1-Canavar'ın Çağrısı :
Beyoğlu Sineması'ında gittik. Çok ama çok beğendim bu filmi . İnanılmaz güzel bir konusu ve anlatımı vardı.Zaten Fantastik filmleri çok seven bünyeme ilaç gibi geldi. Bir çocuğun gözünden ölümü izliyorsunuz özetle. Lakin bir çocuğun hayal dünyasının ne kadadr geniş olduğunu görebiliyoruz filmde. Filmin içinde anlatılan hikayeler genel olarak konu ile uyumlu , animasyon kısımları da inanılmaz keyifliydi. Fİlm de oynayan annemiz zaten ressam ve çizim yapıyor, animasyınlarda onun çizimleri ile aynıydı .

Filme gitmeden önce çok fazla bir bilgim yoktu hakkında  , Patrick Ness yazarının aynı adlı romanından uyarlamaymış .

2-Masumlar
Bu filme Atlas sinemasında gittik , çok ama çok etkileyiciydi. Ve sanırım o kadar film içinde en çok etkilendiğim buydu. Doktor Mathilde'nin Polonya'da bir manastırda hamile bir kadına yardım eder , fakat Rus askerleri tarafından tecavüze uğramış ve hamile olan başka kadınlarda vardır. Film boyunca inançlı olmayı , inancın boyutunu , savaşın yine kadınların acımasızlığını anlatıyordu. filmin 10.dakikasından itibaren yanımda ağlamaa başlayan abla olmasaydı ben de ağlayabilirdim , ama o ağlayınca ben sustum. Yine de son 20 dakikasında kendimi tutamadım.








3-Florence
Beyoğlu Sinemasında izledim bunu da
İki tane salya sümük ağlayarak çıktığım filmden sonra , biraz gülmek ve eğlenmek iyi geldi. Açıkçası Filmemini sırf bu filmden ötürü bekledim. Merly Streep konusunda hassasım , çok seviyorum , çok beğeniorum bu kadını. Florence Foster Jenkins , Opera sanatçısı olmak isteyen fakat kötü sesinden dolayı olamamış bir kadının gerçek hayat hikayesini anlatıyor. Dekorlar , mekanlar , kostümler ve Merly Streep 'in inanılmaz oyunculuğu . Tadı damağımda çok ama çok keyif alarak çıktım filmden .






4. Öğrenci
Bunu da City's Alış veriş merkezinde izledim. Alış veriş merkezinden zaten nefret ederim , buraya da ikinci gelişim olmasın rağmen bildiğin nefret ettim. Filme gelirsek .
Aslında konu güzeldi günümüz Rusya'sında geçen filmin merkezinde lise öğrencisi Venya yer alıyor. Okuldaki tüm derslere karşı çıkıyor ,elindeki tek dayanak ise İncil. ÜStüne bu çocuk çok iyi bir vaiz ve etrafındaki herkesi ikna edior sadece  biyoloji öğretmeni Elena hariç . Evet konu çok güzeldi , film kendini izlettirdi , fakat sonu ortada kaldı kimse kaldırmadı. Film bittiğinde ne olacak şimdi , ne dersi alıcam diye kaldım.

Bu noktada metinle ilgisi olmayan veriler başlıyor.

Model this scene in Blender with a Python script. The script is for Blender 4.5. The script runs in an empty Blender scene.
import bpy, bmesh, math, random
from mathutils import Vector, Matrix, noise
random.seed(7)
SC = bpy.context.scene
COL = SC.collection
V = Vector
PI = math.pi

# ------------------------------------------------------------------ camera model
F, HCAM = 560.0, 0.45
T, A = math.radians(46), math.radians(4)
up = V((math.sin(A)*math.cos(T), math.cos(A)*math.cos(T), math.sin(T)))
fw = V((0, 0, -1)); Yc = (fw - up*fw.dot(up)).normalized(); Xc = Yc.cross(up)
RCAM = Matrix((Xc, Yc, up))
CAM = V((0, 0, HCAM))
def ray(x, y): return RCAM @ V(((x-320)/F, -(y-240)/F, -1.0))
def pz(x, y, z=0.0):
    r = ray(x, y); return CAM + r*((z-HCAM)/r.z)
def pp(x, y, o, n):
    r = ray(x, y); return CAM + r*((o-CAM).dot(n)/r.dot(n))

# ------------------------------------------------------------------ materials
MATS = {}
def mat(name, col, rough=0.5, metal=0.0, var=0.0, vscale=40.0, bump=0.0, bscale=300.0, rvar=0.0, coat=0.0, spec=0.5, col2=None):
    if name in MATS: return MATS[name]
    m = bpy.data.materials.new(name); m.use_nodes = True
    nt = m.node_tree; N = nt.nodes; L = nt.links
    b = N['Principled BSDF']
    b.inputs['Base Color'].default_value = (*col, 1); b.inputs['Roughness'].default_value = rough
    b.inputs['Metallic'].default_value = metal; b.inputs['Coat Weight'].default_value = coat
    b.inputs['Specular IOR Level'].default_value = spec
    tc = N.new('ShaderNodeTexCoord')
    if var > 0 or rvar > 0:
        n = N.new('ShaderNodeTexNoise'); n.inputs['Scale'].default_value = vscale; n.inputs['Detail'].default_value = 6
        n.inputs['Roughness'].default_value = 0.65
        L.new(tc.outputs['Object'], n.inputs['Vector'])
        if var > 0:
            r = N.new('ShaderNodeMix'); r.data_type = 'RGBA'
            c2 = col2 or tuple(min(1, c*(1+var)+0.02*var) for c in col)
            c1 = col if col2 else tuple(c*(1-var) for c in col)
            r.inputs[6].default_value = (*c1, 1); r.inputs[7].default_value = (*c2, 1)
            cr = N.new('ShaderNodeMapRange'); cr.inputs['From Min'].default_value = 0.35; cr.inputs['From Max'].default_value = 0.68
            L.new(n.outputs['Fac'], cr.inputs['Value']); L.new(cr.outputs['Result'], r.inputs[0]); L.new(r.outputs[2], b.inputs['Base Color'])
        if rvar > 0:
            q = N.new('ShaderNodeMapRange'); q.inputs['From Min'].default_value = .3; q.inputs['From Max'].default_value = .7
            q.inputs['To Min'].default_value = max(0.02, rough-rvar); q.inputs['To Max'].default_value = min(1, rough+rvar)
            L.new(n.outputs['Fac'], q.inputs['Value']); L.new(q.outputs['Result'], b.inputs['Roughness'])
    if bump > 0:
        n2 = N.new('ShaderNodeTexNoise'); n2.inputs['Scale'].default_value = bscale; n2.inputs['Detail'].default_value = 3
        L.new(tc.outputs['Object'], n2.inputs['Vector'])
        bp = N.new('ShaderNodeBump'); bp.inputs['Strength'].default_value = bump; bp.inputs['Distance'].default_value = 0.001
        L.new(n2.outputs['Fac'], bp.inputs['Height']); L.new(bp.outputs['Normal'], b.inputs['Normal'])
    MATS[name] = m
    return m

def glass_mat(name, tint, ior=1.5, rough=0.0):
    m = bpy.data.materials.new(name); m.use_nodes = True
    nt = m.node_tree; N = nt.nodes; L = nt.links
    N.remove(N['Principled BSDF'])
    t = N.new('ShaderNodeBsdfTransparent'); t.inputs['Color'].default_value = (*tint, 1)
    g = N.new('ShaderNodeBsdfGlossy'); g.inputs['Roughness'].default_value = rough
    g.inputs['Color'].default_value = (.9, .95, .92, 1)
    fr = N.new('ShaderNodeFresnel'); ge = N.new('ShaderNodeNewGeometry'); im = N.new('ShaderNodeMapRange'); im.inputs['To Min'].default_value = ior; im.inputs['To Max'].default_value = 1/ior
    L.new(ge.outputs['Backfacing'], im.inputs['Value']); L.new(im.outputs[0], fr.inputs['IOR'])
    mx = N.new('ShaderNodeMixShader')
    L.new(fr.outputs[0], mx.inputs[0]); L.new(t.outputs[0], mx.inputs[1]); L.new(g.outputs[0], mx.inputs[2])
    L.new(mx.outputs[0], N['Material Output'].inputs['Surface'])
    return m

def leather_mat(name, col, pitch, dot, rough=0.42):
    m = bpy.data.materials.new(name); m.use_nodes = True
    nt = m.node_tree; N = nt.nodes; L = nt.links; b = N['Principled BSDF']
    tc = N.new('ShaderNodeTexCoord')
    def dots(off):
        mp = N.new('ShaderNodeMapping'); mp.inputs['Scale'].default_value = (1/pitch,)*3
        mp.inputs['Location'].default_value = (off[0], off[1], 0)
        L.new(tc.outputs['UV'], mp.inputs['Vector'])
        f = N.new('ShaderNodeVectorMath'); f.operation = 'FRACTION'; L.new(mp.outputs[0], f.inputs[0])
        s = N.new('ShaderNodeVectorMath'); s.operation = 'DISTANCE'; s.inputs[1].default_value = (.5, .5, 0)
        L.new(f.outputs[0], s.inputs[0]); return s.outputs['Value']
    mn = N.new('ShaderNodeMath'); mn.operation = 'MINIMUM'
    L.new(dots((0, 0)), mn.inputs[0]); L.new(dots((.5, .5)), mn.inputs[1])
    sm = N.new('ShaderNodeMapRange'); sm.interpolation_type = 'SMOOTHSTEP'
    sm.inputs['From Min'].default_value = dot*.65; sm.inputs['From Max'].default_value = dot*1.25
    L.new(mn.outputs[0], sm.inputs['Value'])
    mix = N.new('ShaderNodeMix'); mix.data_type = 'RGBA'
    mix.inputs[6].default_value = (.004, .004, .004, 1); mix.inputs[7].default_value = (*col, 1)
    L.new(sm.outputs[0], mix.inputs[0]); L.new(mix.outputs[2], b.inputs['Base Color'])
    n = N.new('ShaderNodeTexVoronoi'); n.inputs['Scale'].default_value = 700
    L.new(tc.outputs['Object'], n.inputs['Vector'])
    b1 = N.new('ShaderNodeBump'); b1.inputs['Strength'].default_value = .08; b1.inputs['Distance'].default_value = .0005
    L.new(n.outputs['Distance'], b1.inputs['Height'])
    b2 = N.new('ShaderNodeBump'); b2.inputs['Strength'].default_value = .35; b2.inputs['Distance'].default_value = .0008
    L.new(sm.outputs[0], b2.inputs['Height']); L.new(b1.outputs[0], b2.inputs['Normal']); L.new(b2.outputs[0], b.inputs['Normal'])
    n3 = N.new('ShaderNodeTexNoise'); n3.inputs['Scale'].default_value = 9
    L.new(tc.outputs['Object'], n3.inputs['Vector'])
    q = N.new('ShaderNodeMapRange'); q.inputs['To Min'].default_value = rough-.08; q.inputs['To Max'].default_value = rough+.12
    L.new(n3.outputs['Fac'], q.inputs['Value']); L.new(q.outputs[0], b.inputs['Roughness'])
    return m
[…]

Neyse gelelim en sevdiğim sanat dalına. Yani :Tiyatro
30 Eylül gününe almış olduğum Jennifer'ın Düğünü biletlerini çok güzel yaktıktan sonra 2 hafta beklemek zorunda kaldım.
Senenin ilk oyununu 15 Ekim 'e ; Harbiye Muhsin Ertuğrul sahnesinde izledim.
On İki Öfkeli Adam.
Aslında geçen senenin oyunuydu ama çok istediğim gibi bir yer bulamadığımdan hep beklettim. Bu sene biletler satışa çıkar çıkmaz aldığımdan tam istediğim gibi bir yer buldum. Serdar Orçin'i en önde izleme fırsatım oldu ya . Diğer oyunculara haksızlık etmek istemem oyun başlı başına şaheserdi. Tüm oyun boyunca hayranlıkla izledim. Alkışlamaktan ellerim çatladı neredeyse. Sezonu bu kadar şahane bir oyun ile açmış olmak çok mutlu etti beni.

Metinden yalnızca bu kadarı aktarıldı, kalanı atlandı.